Savers need considered advice - not the hard sell

Jonathan Stapleton asks if marketing of pensions freedom is turning into propaganda?


Several weeks ago, I received an email from a prominent financial advice group (incorrectly) warning me the recent share price fall in a certain FTSE250 firm could lead to the trustees of its pension fund amending benefits to reduce liabilities.

The advisory firm said it was "crucial" for members to understand the risks facing their schemes and know how they could mitigate those risks (presumably by transferring out into a contract-based alternative).

Last week, I received a letter from my own financial adviser - telling me not all schemes would be offering the flexibilities announced in this year's Budget and urging me to consider transferring my pension fund to ensure I could "take full advantage" of the changes.

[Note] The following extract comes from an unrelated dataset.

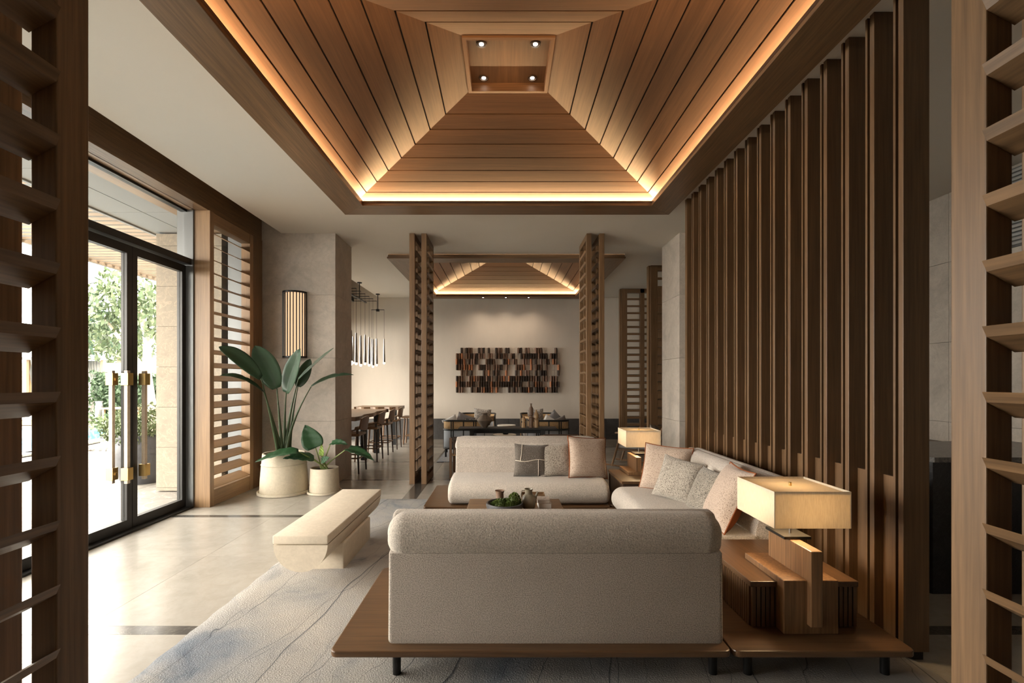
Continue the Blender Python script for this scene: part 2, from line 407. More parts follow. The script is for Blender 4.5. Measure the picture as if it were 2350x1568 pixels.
def coffer(cy, label, led):
    root = empty('ceiling_coffer', (XC, cy, 3.56), 0, label, 'ceiling coffer', 'timber ceiling coffers')
    I, O = 1.70, 2.01
    for k in range(4):
        M = Matrix.Rotation(k * math.pi / 2, 4, 'Z')
        def q(pts): return [M @ Vector(p) for p in pts]
        # wide flat frame board, mitred
        vs = q([(-O, -O, 0), (O, -O, 0), (I, -I, 0), (-I, -I, 0), (-O, -O, .03), (O, -O, .03), (I, -I, .03), (-I, -I, .03)])
        b = MB().add(vs, [(0,3,2,1),(4,5,6,7),(0,1,5,4),(1,2,6,5),(2,3,7,6),(3,0,4,7)])
        part('frame_board', b, (WX, WY)[k % 2], root, bevel=.003)
        Q = O - .014
        vs = q([(-Q, -Q, .03), (Q, -Q, .03), (Q-.03, -Q+.03, .03), (-Q+.03, -Q+.03, .03), (-Q, -Q, .078), (Q, -Q, .078), (Q-.03, -Q+.03, .078), (-Q+.03, -Q+.03, .078)])
        part('fascia', MB().add(vs, [(0,3,2,1),(4,5,6,7),(0,1,5,4),(1,2,6,5),(2,3,7,6),(3,0,4,7)]), (WX, WY)[k % 2], root)
        vs = q([(-I-.012, -I-.012, .03), (I+.012, -I-.012, .03), (I, -I, .03), (-I, -I, .03), (-I-.012, -I-.012, .058), (I+.012, -I-.012, .058), (I, -I, .058), (-I, -I, .058)])
        part('cove_lip', MB().add(vs, [(0,3,2,1),(4,5,6,7),(0,1,5,4),(1,2,6,5),(2,3,7,6),(3,0,4,7)]), DARKW, root)
        Z = lambda X: 4.1 - .312 * (X - .353) - 3.56
        ts = [0, .235, .41, .59, .77, .95, 1.12, 1.29, 1.56]
        for a, bb in zip(ts[:-1], ts[1:]):
            A = .353 + a + (.006 if a else 0); B = .353 + bb - .006; th = .02
            vs = q([(-B, -B, Z(B)), (B, -B, Z(B)), (A, -A, Z(A)), (-A, -A, Z(A)), (-B, -B, Z(B)+th), (B, -B, Z(B)+th), (A, -A, Z(A)+th), (-A, -A, Z(A)+th)])
            part('ceiling_plank', MB().add(vs, [(0,3,2,1),(4,5,6,7),(0,1,5,4),(1,2,6,5),(2,3,7,6),(3,0,4,7)]), (CX, CY)[k % 2], root)
        A, B, th = .353, 1.93, .03
        vs = q([(-B, -B, Z(B)+.014), (B, -B, Z(B)+.014), (A, -A, Z(A)+.014), (-A, -A, Z(A)+.014), (-B, -B, Z(B)+.05), (B, -B, Z(B)+.05), (A, -A, Z(A)+.05), (-A, -A, Z(A)+.05)])
        part('backing_board', MB().add(vs, [(0,3,2,1),(4,5,6,7),(0,1,5,4),(1,2,6,5),(2,3,7,6),(3,0,4,7)]), GAP, root)
        # recess side boards of the centre panel
        E = .353
        vs = q([(-E, -E, .525), (E, -E, .525), (E-.03, -E+.03, .525), (-E+.03, -E+.03, .525), (-E, -E, .62), (E, -E, .62), (E-.03, -E+.03, .62), (-E+.03, -E+.03, .62)])
        part('recess_frame', MB().add(vs, [(0,3,2,1),(4,5,6,7),(0,1,5,4),(1,2,6,5),(2,3,7,6),(3,0,4,7)]), (CX, CY)[k % 2], root)
        # LED strip lying in the cove
        a_ = area((0, 0, 0), (0, 0, 0), 3.62, .02, led, WARM, 'cove_light')
        d = M @ Vector((0, -1.82, .034)); n_ = (M @ Vector((0, math.cos(R(38)), math.sin(R(38)), 0)).to_3d() if False else (M.to_3x3() @ Vector((0, math.cos(R(38)), math.sin(R(38))))))
        a_.location = Vector((XC, cy, 3.56)) + d; a_.rotation_euler = n_.to_track_quat('-Z', 'X').to_euler()
        xx = (M.to_3x3() @ Vector((1, 0, 0)))
        zz = -n_; yy = zz.cross(xx); a_.rotation_euler = Matrix((xx, yy, zz)).transposed().to_euler()
    part('centre_panel', box(-.353, .353, -.353, .353, .60, .63), CY, root)
    for sx in (-1, 1):
        for sy in (-1, 1):
            x, y = sx * .213, .035 + sy * .213
            r = part('downlight', MB().lathe([(.042, 0), (.042, -.006), (.033, -.008), (.024, .02)], x, y, .598, 24), DARKW, root, True)
            part('lens', MB().lathe([(.018, 0), (.018, .003)], x, y, .594, 20), E_DOWN, r)
            spot((XC + x, cy + y, 3.56 + .585), (XC + x, cy + y, 0), 22, (1, .84, .66), 70)
    return root
coffer(H1, 'stepped timber ceiling coffer with glowing cove over the sofas', 46)
coffer(H2, 'timber ceiling coffer over the rear dining lounge, beyond the lattice screens', 26)
sp = empty('frame_spotlights', (XC, 11.9, 3.56), 0, 'three tiny spotlights in the far frame board above the wall sculpture', 'spotlight')
for x in (-.56, 0, .56):
    s_ = part('spot_trim', MB().lathe([(.03, 0), (.03, -.012), (.02, -.014)], x, 0, 0, 16), DARKW, sp)
    part('lens', MB().lathe([(.018, -.016), (.018, -.014)], x, 0, 0, 16), E_DOWN, s_)
    spot((XC + x, 11.88, 3.53), (XC + x * 1.4, 12.4, 1.3), 14, (1, .80, .60), 110, 1.0)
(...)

Just yesterday, I received another email from a third firm of advisers - saying that a third of its pension clients had "actively enquired" about "cashing in" their pension pots next April.

This firm said its advice was to resist the temptation to access pensions early - but to consider a more traditional drawdown approach instead.

The gates are well and truly open and the commercial stampede to take advantage of the Budget flexibilities is now under way.

While many advisers, providers and asset managers will be responsible and provide pension scheme members with excellent advice and quality, value-for-money products; there will be a small number that fail to do this and do not provide good outcomes for members.

The advisory communications I have seen so far seem to be leaning towards the hard sell rather than the considered advice (although I accept the considered advice could well come after you have responded to the marketeers' push. 

Last week, my colleague Jack Jones quoted one industry expert as likening parts of the early market to the Wild West.

If we are to avoid the need for a sheriff to ride into town, advisers need to up their game and cut out the misguided rhetoric and concentrate on helping members make sound financial decisions for the future.